— Start Data excerpt —
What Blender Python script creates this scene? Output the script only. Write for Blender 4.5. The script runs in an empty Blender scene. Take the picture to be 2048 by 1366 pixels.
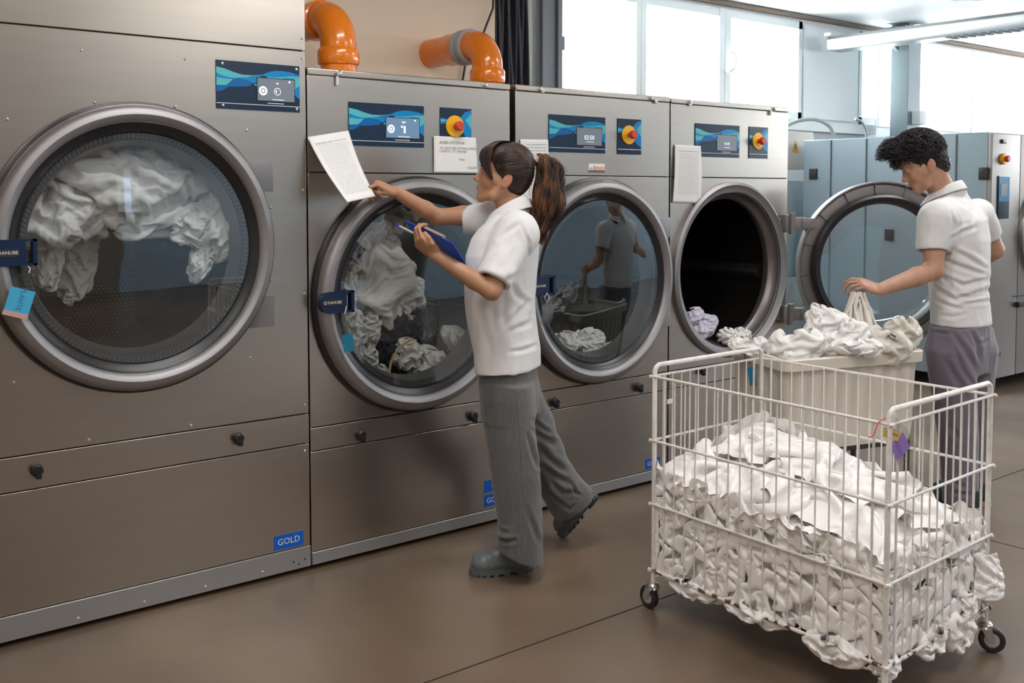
LP=26;EXPO=0.0
import bpy, bmesh, math, random
import numpy as np
from mathutils import Vector, Matrix
PI=math.pi
C=bpy.context.scene.collection
rnd=random.Random(7)
# ---------------------------------------------------------------- camera model (also used to measure the place)
F=2100.;CX=1024.;CY=494.;PITCH=math.radians(3.0);PHI=math.radians(50.8)
CAM=np.array([0,-3.68,1.5])
FW=np.array([math.cos(PHI)*math.cos(PITCH),math.sin(PHI)*math.cos(PITCH),-math.sin(PITCH)])
RT=np.array([math.sin(PHI),-math.cos(PHI),0.]);UP=np.cross(RT,FW)
FH=np.array([math.cos(PHI),math.sin(PHI),0.]);Z3=np.array([0,0,1.])
def ray(x,y): return FW+RT*(x-CX)/F-UP*(y-CY)/F
def J(x,y,Z): return CAM+ray(x,y)*Z
def at(x,y,ax,v):
    d=ray(x,y);i='xyz'.index(ax);return CAM+d*((v-CAM[i])/d[i])
# ---------------------------------------------------------------- object helpers
def link(name,me,mat=None,parent=None):
    o=bpy.data.objects.new(name,me);C.objects.link(o)
    if mat is not None:
        for m in (mat if isinstance(mat,(list,tuple)) else [mat]): me.materials.append(m)
    if parent is not None: o.parent=parent
    return o
def tag(o,label=None,cat=None,group=None,kind=None):
    if label:o['label']=label
    if cat:o['category']=cat
    if group:o['group']=group
    if kind:o['kind']=kind
    return o
def empty(name,loc,label=None,cat=None,group=None,rz=0):
    o=bpy.data.objects.new(name,None);C.objects.link(o);o.location=loc;o.rotation_euler=(0,0,rz);o.empty_display_size=.1
    o['_l']=1
    del o['_l']
    return tag(o,label,cat,group)
def smooth(me,ang=None):
    me.polygons.foreach_set('use_smooth',[True]*len(me.polygons))
    if ang: me.set_sharp_from_angle(angle=math.radians(ang))
class B:
    """collects shapes, links them as one mesh"""
    def __init__(s): s.v=[];s.f=[];s.m=[];s.off=np.zeros(3)
    def add(s,vs,fs,m=0):
        n=len(s.v);s.v+= [tuple(map(float,v)) for v in vs];s.f+=[tuple(i+n for i in f) for f in fs];s.m+=[m]*len(fs);return s
    def box(s,a,b,m=0,bev=0):
        x0,y0,z0=[min(a[i],b[i]) for i in range(3)];x1,y1,z1=[max(a[i],b[i]) for i in range(3)]
        if bev<=0:
            vs=[(x,y,z) for x in(x0,x1) for y in(y0,y1) for z in(z0,z1)]
            return s.add(vs,[(0,1,3,2),(4,6,7,5),(0,4,5,1),(2,3,7,6),(0,2,6,4),(1,5,7,3)],m)
        bm=bmesh.new();bmesh.ops.create_cube(bm,size=1)
        for v in bm.verts: v.co=Vector(((x0+x1)/2+v.co.x*(x1-x0),(y0+y1)/2+v.co.y*(y1-y0),(z0+z1)/2+v.co.z*(z1-z0)))
        bmesh.ops.bevel(bm,geom=bm.edges[:],offset=bev,segments=2,affect='EDGES',profile=.7)
        bm.verts.index_update();s.add([v.co for v in bm.verts],[[v.index for v in f.verts] for f in bm.faces],m);bm.free();return s
    def tube(s,pts,r,n=10,m=0,cap=True,closed=False):
        P=np.array(pts,float);N=len(P)
        R=np.full(N,r) if np.isscalar(r) else np.array(r,float)
        T=np.zeros_like(P);T[1:-1]=P[2:]-P[:-2];T[0]=P[1]-P[0];T[-1]=P[-1]-P[-2]
        if closed: T[0]=T[-1]=P[1]-P[-2]
        T/=np.linalg.norm(T,axis=1)[:,None]+1e-12
        u=np.cross(T[0],[0,0,1.]);
        if np.linalg.norm(u)<1e-3:u=np.cross(T[0],[0,1.,0])
        u/=np.linalg.norm(u);vs=[]
        for i in range(N):
            u=u-T[i]*np.dot(u,T[i]);u/=np.linalg.norm(u)+1e-12;w=np.cross(T[i],u)
            for k in range(n):
                a=2*PI*k/n;vs.append(P[i]+R[i]*(math.cos(a)*u+math.sin(a)*w))
        fs=[(i*n+k,i*n+(k+1)%n,(i+1)*n+(k+1)%n,(i+1)*n+k) for i in range(N-1) for k in range(n)]
        if cap and not closed: fs+=[tuple(range(n))[::-1],tuple((N-1)*n+k for k in range(n))]
        return s.add(vs,fs,m)
    def lathe(s,prof,c=(0,0,0),ax='y',n=64,m=0,closed=False):
        """prof: (radius, height along axis)"""
        c=np.array(c,float);vs=[];N=len(prof)
        for r,h in prof:
            for k in range(n):
                a=2*PI*k/n;p,q=r*math.cos(a),r*math.sin(a)
                vs.append(c+np.array({'y':(p,h,q),'z':(p,q,h),'x':(h,p,q)}[ax]))
        fs=[]
        rng=N if closed else N-1
        for i in range(rng):
            j=(i+1)%N
            for k in range(n):
                f=(i*n+k,i*n+(k+1)%n,j*n+(k+1)%n,j*n+k);fs.append(f if ax!='y' else f[::-1])
        if not closed:
            if prof[0][0]>1e-5: pass
        return s.add(vs,fs,m)
    def disc(s,c,r,ax='y',n=64,m=0):
        c=np.array(c,float);vs=[]
        for k in range(n):
            a=2*PI*k/n;p,q=r*math.cos(a),r*math.sin(a)
            vs.append(c+np.array({'y':(p,0,q),'z':(p,q,0),'x':(0,p,q)}[ax]))
        return s.add(vs,[tuple(range(n))],m)
    def cyl(s,c,r,h0,h1,ax='z',n=32,m=0,bev=0):
        pr=[(1e-6,h0),(r-bev,h0)]+([(r,h0+bev),(r,h1-bev)] if bev else [(r,h0),(r,h1)][0:2] if False else ([(r,h0),(r,h1)]))+[(r-bev,h1),(1e-6,h1)]
        return s.lathe(pr,c,ax,n,m)
    def poly(s,pts,th,nrm=(0,-1,0),m=0):
        """flat outline with thickness along nrm"""
        n=len(pts);nr=np.array(nrm,float)*th;P=[np.array(p,float) for p in pts]
        vs=P+[p+nr for p in P]
        return s.add(vs,[tuple(range(n)),tuple(range(2*n-1,n-1,-1))]+[(i,i+n,(i+1)%n+n,(i+1)%n) for i in range(n)],m)
    def build(s,name,mat,parent=None,sm=True,ang=35,bevel=0):
        me=bpy.data.meshes.new(name);V=np.array(s.v)
        me.from_pydata([tuple(v) for v in V],[],s.f);me.polygons.foreach_set('material_index',s.m if isinstance(mat,(list,tuple)) else [0]*len(s.m))
        bm=bmesh.new();bm.from_mesh(me);bmesh.ops.remove_doubles(bm,verts=bm.verts,dist=2e-6)
        bmesh.ops.recalc_face_normals(bm,faces=bm.faces) if len(s.f)<60000 else None
        bm.to_mesh(me);bm.free()
        if sm: smooth(me,ang)
        o=link(name,me,mat,parent)
        if bevel:
            md=o.modifiers.new('Bevel','BEVEL');md.width=bevel;md.segments=2;md.limit_method='ANGLE';md.angle_limit=math.radians(40)
        if parent is not None and parent.type=='EMPTY':
            pass
        return o
def localize(root):
    """children were written in world coordinates: give them the thing's base as their parent space"""
    bpy.context.view_layer.update()
    M=root.matrix_world.inverted()
    for ch in root.children: ch.matrix_parent_inverse=M
def npmesh(name,V,Q,mat,parent=None,uv=None):
    me=bpy.data.meshes.new(name);V=np.ascontiguousarray(V,np.float32);Q=np.ascontiguousarray(Q,np.int32)
    k=Q.shape[1];me.vertices.add(len(V));me.vertices.foreach_set('co',V.ravel())
    me.loops.add(Q.size);me.loops.foreach_set('vertex_index',Q.ravel())
    me.polygons.add(len(Q));me.polygons.foreach_set('loop_start',np.arange(len(Q),dtype=np.int32)*k)
    try: me.polygons.foreach_set('loop_total',np.full(len(Q),k,np.int32))
    except Exception: pass
    me.update(calc_edges=True);me.validate();smooth(me)
    return link(name,me,mat,parent)
# ---------------------------------------------------------------- noise
def _h(ix,iy,iz,seed):
    n=(ix.astype(np.uint32)*np.uint32(374761393)+iy.astype(np.uint32)*np.uint32(668265263)+iz.astype(np.uint32)*np.uint32(2147483647)+np.uint32(seed*144665+1))
    n=(n^(n>>np.uint32(13)))*np.uint32(1274126177);n=n^(n>>np.uint32(16));n=n*np.uint32(2246822519);return n^(n>>np.uint32(15))
def perlin(P,seed=0):
    P=np.asarray(P,np.float64);i=np.floor(P).astype(np.int64);f=P-i;u=f*f*f*(f*(f*6-15)+10);out=0
    for dx in(0,1):
        for dy in(0,1):
            for dz in(0,1):
                h=_h(i[...,0]+dx,i[...,1]+dy,i[...,2]+dz,seed)
                gx=(h&np.uint32(1023))/511.5-1;gy=((h>>np.uint32(10))&np.uint32(1023))/511.5-1;gz=((h>>np.uint32(20))&np.uint32(1023))/511.5-1
                d=gx*(f[...,0]-dx)+gy*(f[...,1]-dy)+gz*(f[...,2]-dz)
                w=(u[...,0] if dx else 1-u[...,0])*(u[...,1] if dy else 1-u[...,1])*(u[...,2] if dz else 1-u[...,2])
                out=out+w*d
    return out
def vnoise(P,seed): return np.stack([perlin(P+13.1*k,seed+k) for k in range(3)],-1)
def folds(P,f,amp,seed,stretch=None,warp=.8,sharp=1.0):
    """creased cloth relief: warped ridges, roughly in [-amp, amp]"""
    Q=P@stretch if stretch is not None else P
    Q=Q*f;Q=Q+warp*vnoise(Q*.6,seed+5)
    n=perlin(Q,seed);a=1-np.minimum(np.abs(n)*2.6,1.0)**sharp
    b=perlin(Q*2.1+7,seed+1);c=1-np.minimum(np.abs(b)*2.6,1)**sharp
    return amp*(a-.45)+amp*.4*(c-.45)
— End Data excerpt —
__Exercise__
Look over the listing above. Pick out and copy every line that includes "scene".

__Exercise answer__
What Blender Python script creates this scene? Output the script only. Write for Blender 4.5. The script runs in an empty Blender scene. Take the picture to be 2048 by 1366 pixels.
C=bpy.context.scene.collection